The tribe and Florida Crystals want the court to reject a state bid to issue bonds to pay for the purchase. They argue that without specific plans for the land, any deal would pad the pockets of executives at the nation's largest cane sugar producer at the expense of taxpayers.

"Their plan is to buy the land and figure out what they're going to do with it later," argued Joseph Klock, an attorney representing U.S. Sugar rivals, who also claims the leaseback option in the deal will give its competitor an unfair advantage.

The justices peppered attorneys with questions about why the state must have more detailed plans for the land to consider the purchase a benefit to the public.

"How specific does the plan have to be?
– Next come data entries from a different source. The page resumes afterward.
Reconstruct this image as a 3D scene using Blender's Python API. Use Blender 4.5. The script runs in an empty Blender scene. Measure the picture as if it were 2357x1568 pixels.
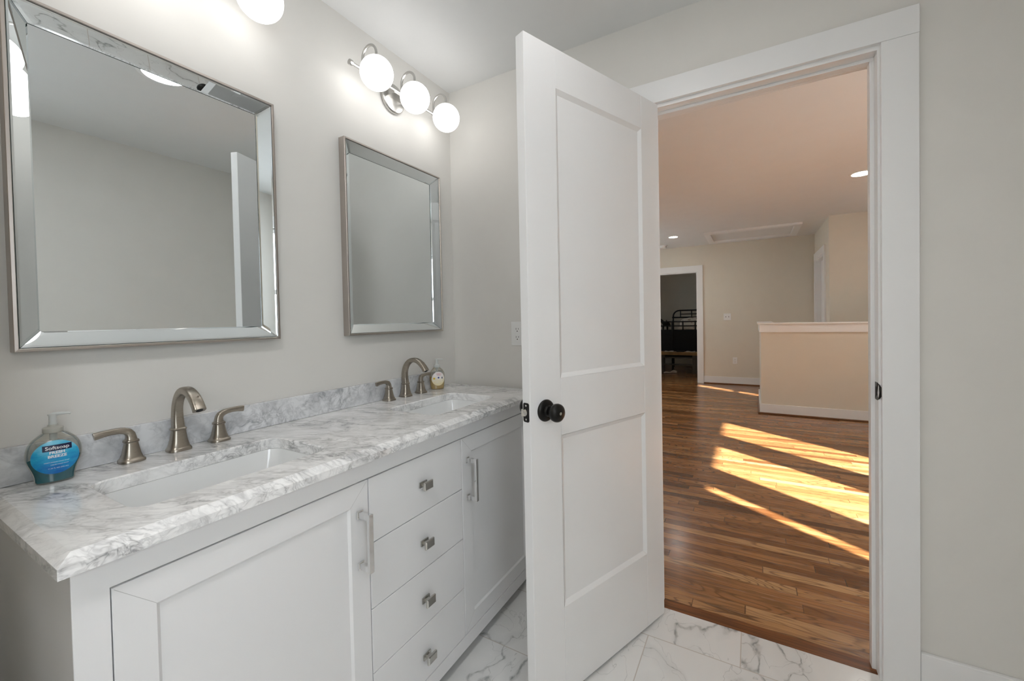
import bpy, bmesh, math, random
from mathutils import Vector, Matrix, noise as mnoise
S = bpy.context.scene
COL = S.collection
R = math.radians
random.seed(7)

# ------------------------------------------------------------------ camera
CAM = (-1.74965, -1.36904, 1.20578)
YAW, PITCH, ROLL, FPX, PPY = 0.5251703, -0.0184054, -0.0201821, 953.0743, 753.1638
fw = Vector((math.cos(YAW)*math.cos(PITCH), math.sin(YAW)*math.cos(PITCH), math.sin(PITCH)))
rt = fw.cross(Vector((0, 0, 1))).normalized(); up = rt.cross(fw)
c_, s_ = math.cos(ROLL), math.sin(ROLL)
rt, up = c_*rt + s_*up, -s_*rt + c_*up
cam = bpy.data.cameras.new('camera'); co = bpy.data.objects.new('camera', cam); COL.objects.link(co)
co.matrix_world = Matrix(((rt.x, up.x, -fw.x, CAM[0]), (rt.y, up.y, -fw.y, CAM[1]), (rt.z, up.z, -fw.z, CAM[2]), (0, 0, 0, 1)))
cam.sensor_width = 36; cam.sensor_fit = 'HORIZONTAL'; cam.lens = FPX/2357*36
cam.shift_y = (PPY-784)/2357; cam.clip_start = 0.02
S.camera = co

# ------------------------------------------------------------------ light + exposure
S.view_settings.view_transform = 'Standard'; S.view_settings.look = 'None'
S.view_settings.gamma = 1; S.view_settings.use_curve_mapping = False
S.view_settings.exposure = 1.34
S.cycles.max_bounces = 12; S.cycles.diffuse_bounces = 7; S.cycles.glossy_bounces = 6
S.cycles.transparent_max_bounces = 12; S.cycles.sample_clamp_indirect = 6
S.cycles.caustics_reflective = False; S.cycles.caustics_refractive = False
DOWNLIGHT_L = 50.0      # radiance of the added bathroom ceiling lights; the mirrored one is dimmer
HALL_LIGHT_L = 36.0
GLOBE_L = 1.75
FROST_L = 2.3            # frosted bathroom window, lit by the day outside
w = bpy.data.worlds.new('sky'); S.world = w; w.use_nodes = True
w.node_tree.nodes['Background'].inputs[0].default_value = (0.86, 0.93, 1.0, 1)
w.node_tree.nodes['Background'].inputs[1].default_value = 6.6
sun = bpy.data.lights.new('sun', 'SUN'); sun.energy = 31; sun.angle = R(0.53); sun.color = (1.0, 0.975, 0.95)
so = bpy.data.objects.new('sun', sun); COL.objects.link(so)
SUN = Vector((0.70, 1.0, -0.569)); so.rotation_euler = SUN.to_track_quat('-Z', 'Y').to_euler()
def portal(loc, rot, sx, sy):
    l = bpy.data.lights.new('window_portal', 'AREA'); l.shape = 'RECTANGLE'; l.size = sx; l.size_y = sy; l.cycles.is_portal = True
    o = bpy.data.objects.new('window_portal', l); o.location = loc; o.rotation_euler = rot; COL.objects.link(o)

# ------------------------------------------------------------------ helpers
class MB:
    def __init__(s): s.v = []; s.f = []; s.s = []
    def add(s, vs, fs, smooth=False):
        n = len(s.v); s.v += [tuple(v) for v in vs]
        s.f += [tuple(i+n for i in f) for f in fs]; s.s += [smooth]*len(fs); return s
    def box(s, x0, x1, y0, y1, z0, z1):
        x0, x1 = min(x0, x1), max(x0, x1); y0, y1 = min(y0, y1), max(y0, y1); z0, z1 = min(z0, z1), max(z0, z1)
        return s.add([(x0,y0,z0),(x1,y0,z0),(x1,y1,z0),(x0,y1,z0),(x0,y0,z1),(x1,y0,z1),(x1,y1,z1),(x0,y1,z1)],
            [(0,3,2,1),(4,5,6,7),(0,1,5,4),(1,2,6,5),(2,3,7,6),(3,0,4,7)])
    def loft(s, rings, cap0=True, cap1=True, smooth=True, closed=False):
        n = len(rings[0]); vs = [p for r in rings for p in r]; fs = []
        m = len(rings)
        for i in range(m if closed else m-1):
            a, b = i*n, ((i+1) % m)*n
            for j in range(n):
                k = (j+1) % n
                fs.append((a+j, a+k, b+k, b+j))
        s.add(vs, fs, smooth)
        if not closed:
            if cap0: s.add(rings[0], [tuple(reversed(range(n)))])
            if cap1: s.add(rings[-1], [tuple(range(n))])
        return s
    def lathe(s, prof, c=(0,0,0), axis=(0,0,1), seg=32, smooth=True, sx=1.0, sy=1.0):
        ax = Vector(axis).normalized()
        t = Vector((1,0,0)) if abs(ax.x) < .9 else Vector((0,1,0))
        u = (t - ax*t.dot(ax)).normalized(); w_ = ax.cross(u); c = Vector(c)
        rings = []
        for r, h in prof:
            rings.append([c + ax*h + (u*math.cos(2*math.pi*k/seg)*sx + w_*math.sin(2*math.pi*k/seg)*sy)*max(r, 1e-5) for k in range(seg)])
        return s.loft(rings, smooth=smooth)
    def sphere(s, c, r, seg=32, rows=16, sc=(1,1,1)):
        c = Vector(c); rings = []
        for i in range(rows+1):
            th = math.pi*i/rows; rr = max(math.sin(th), 1e-4)*r
            rings.append([c + Vector((rr*math.cos(2*math.pi*k/seg)*sc[0], rr*math.sin(2*math.pi*k/seg)*sc[1], -math.cos(th)*r*sc[2])) for k in range(seg)])
        return s.loft(rings)
    def tube(s, path, rad, seg=14, side=None, section=None, smooth=True):
        """sweep along path; rad number or list of (a,b); side = fixed vector for the 'a' direction"""
        P = [Vector(p) for p in path]; n = len(P); rings = []
        prev = None
        for i in range(n):
            d = (P[min(i+1, n-1)] - P[max(i-1, 0)]).normalized()
            if side is not None: u = Vector(side)
            elif prev is not None: u = prev
            else: u = Vector((1,0,0)) if abs(d.x) < .9 else Vector((0,1,0))
            u = (u - d*u.dot(d)).normalized(); v = d.cross(u); prev = u
            r = rad[i] if isinstance(rad, (list, tuple)) else rad
            a, b = r if isinstance(r, (list, tuple)) else (r, r)
            sec = section or [(math.cos(2*math.pi*k/seg), math.sin(2*math.pi*k/seg)) for k in range(seg)]
            rings.append([P[i] + u*a*q[0] + v*b*q[1] for q in sec])
        return s.loft(rings, smooth=smooth)
    def prism(s, poly, f, a0, a1, smooth=False):
        """poly 2D points; f(p,a) -> 3D"""
        return s.loft([[f(p, a0) for p in poly], [f(p, a1) for p in poly]], smooth=smooth)
def sqsec(n=24, p=4.0):
    o = []
    for k in range(n):
        t = 2*math.pi*k/n; c, q = math.cos(t), math.sin(t)
        o.append((math.copysign(abs(c)**(2/p), c), math.copysign(abs(q)**(2/p), q)))
    return o
def rrect(x0, x1, y0, y1, r, n=6):
    o = []
    for cx, cy, a in ((x1-r, y0+r, -90), (x1-r, y1-r, 0), (x0+r, y1-r, 90), (x0+r, y0+r, 180)):
        for k in range(n+1):
            t = R(a+90*k/n); o.append((cx+r*math.cos(t), cy+r*math.sin(t)))
    return o
def mesh(name, mb, mat, parent=None, off=(0,0,0), bev=0.0, bseg=2, weld=True):
    me = bpy.data.meshes.new(name)
    if isinstance(mb, MB):
        ox, oy, oz = off
        me.from_pydata([(v[0]-ox, v[1]-oy, v[2]-oz) for v in mb.v], [], mb.f)
        me.polygons.foreach_set('use_smooth', mb.s)
    else:
        me = mb
    bm = bmesh.new(); bm.from_mesh(me)
    if weld: bmesh.ops.remove_doubles(bm, verts=bm.verts, dist=1e-5)
    bmesh.ops.recalc_face_normals(bm, faces=bm.faces); bm.to_mesh(me); bm.free()
    o = bpy.data.objects.new(name, me); COL.objects.link(o)
    for m in (mat if isinstance(mat, (list, tuple)) else [mat]): me.materials.append(m)
    if parent: o.parent = parent
    if bev:
        b = o.modifiers.new('edge', 'BEVEL'); b.width = bev; b.segments = bseg; b.limit_method = 'ANGLE'; b.angle_limit = R(40)
    if any(mb.s) if isinstance(mb, MB) else False:
        me.set_sharp_from_angle(angle=R(42))
    return o
def tag(o, label=None, cat=None, group=None, kind=None):
    if label: o['label'] = label
    if cat: o['category'] = cat
    if group: o['group'] = group
    if kind: o['kind'] = kind
    return o
def empty(name, loc, label, cat, group=None):
    o = bpy.data.objects.new(name, None); COL.objects.link(o); o.location = loc; o.empty_display_size = .05
    return tag(o, label, cat, group)
def part(name, mb, mat, parent, world=True, **k):
    """mesh given in world coordinates, stored relative to its parent chain (no rotations in the chain)"""
    off = Vector((0,0,0)); p = parent
    if world:
        while p: off += p.location; p = p.parent
    return mesh(name, mb, mat, parent, off, **k)
def struct(name, mb, mat, parent=None, **k):
    o = mesh(name, mb, mat, parent, **k)
    if not parent: o['kind'] = 'structure'
    return o
def copy_tree(o, loc=None, parent=None, label=None):
    c = o.copy(); COL.objects.link(c)
    if parent: c.parent = parent
    if loc is not None: c.location = loc
    if label: c['label'] = label
    for ch in list(o.children): copy_tree(ch, None, c)
    return c
def text_mesh(txt, size, bold=0.0, sx=1.0, align='CENTER'):
    cu = bpy.data.curves.new('t', 'FONT'); cu.body = txt; cu.size = size; cu.align_x = align; cu.align_y = 'CENTER'; cu.offset = bold; cu.resolution_u = 3
    o = bpy.data.objects.new('t', cu); COL.objects.link(o)
    dg = bpy.context.evaluated_depsgraph_get(); me = bpy.data.meshes.new_from_object(o.evaluated_get(dg))
    bpy.data.objects.remove(o); bpy.data.curves.remove(cu)
    for v in me.vertices: v.co.x *= sx
    return me

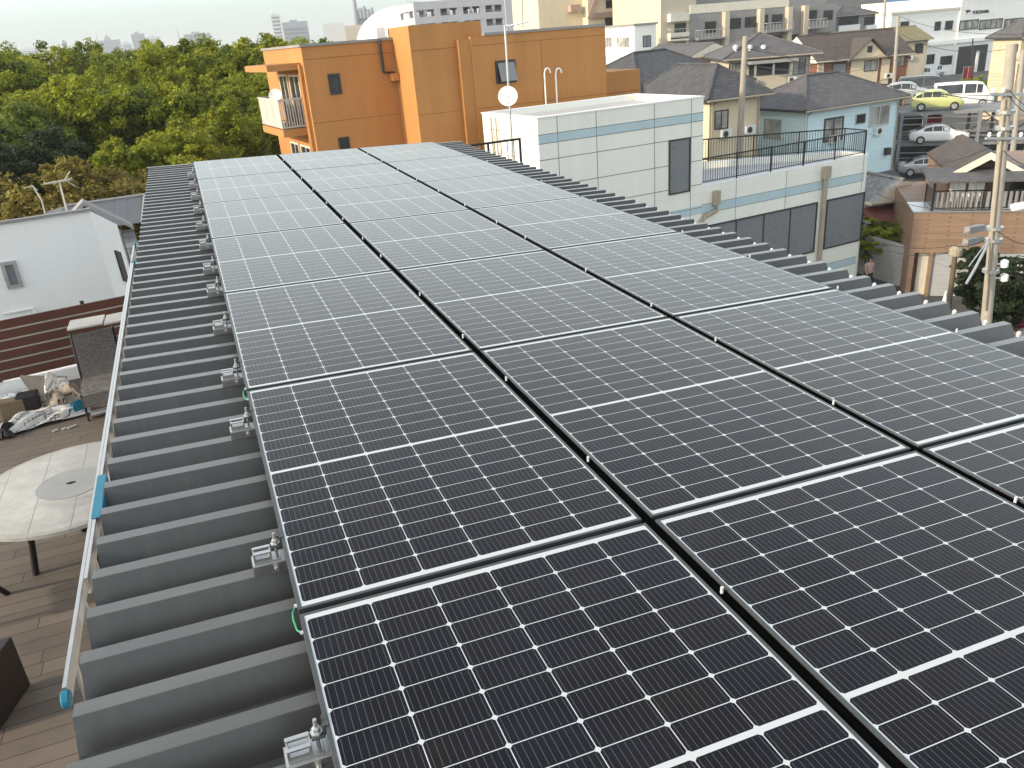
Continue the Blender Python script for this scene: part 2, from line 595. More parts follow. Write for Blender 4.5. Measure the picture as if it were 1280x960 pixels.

Do we have to have every detail outlined before we can say, 'Yes, you can begin to acquire this land?'" asked Chief Justice Peggy A. Quince.

Lehtinen argued that not enough specifics have been provided under Florida law.

"There is no proposed project," he said. "They commit to nothing."

The proposal has been supported by environmental groups as key to putting long-stalled restoration back on track.

"We believe this land acquisition provides the best and last chance for significant Everglades restoration," argued attorney E. Thom Rumberger on behalf of the Florida Audubon Society.

The Everglades have been dying for decades. Burgeoning farms and development have effectively drained and polluted much of the swamp, long dissected by dikes, dams and canals.

The state and federal governments' efforts to restore the wetlands have been stymied for years by funding shortfalls, legal challenges and political bickering.

The U.S. Sugar deal has already been cut by more than half from the initial plan announced in 2008, when Crist proposed buying out the company holdings altogether in a $1.75 billion purchase for all its 180,000 acres and assets.

Meanwhile, U.S. Sugar says it's done negotiating with the state. If this deal falls through, it's over.

"This deal is the deal," said company spokeswoman Judy Sanchez.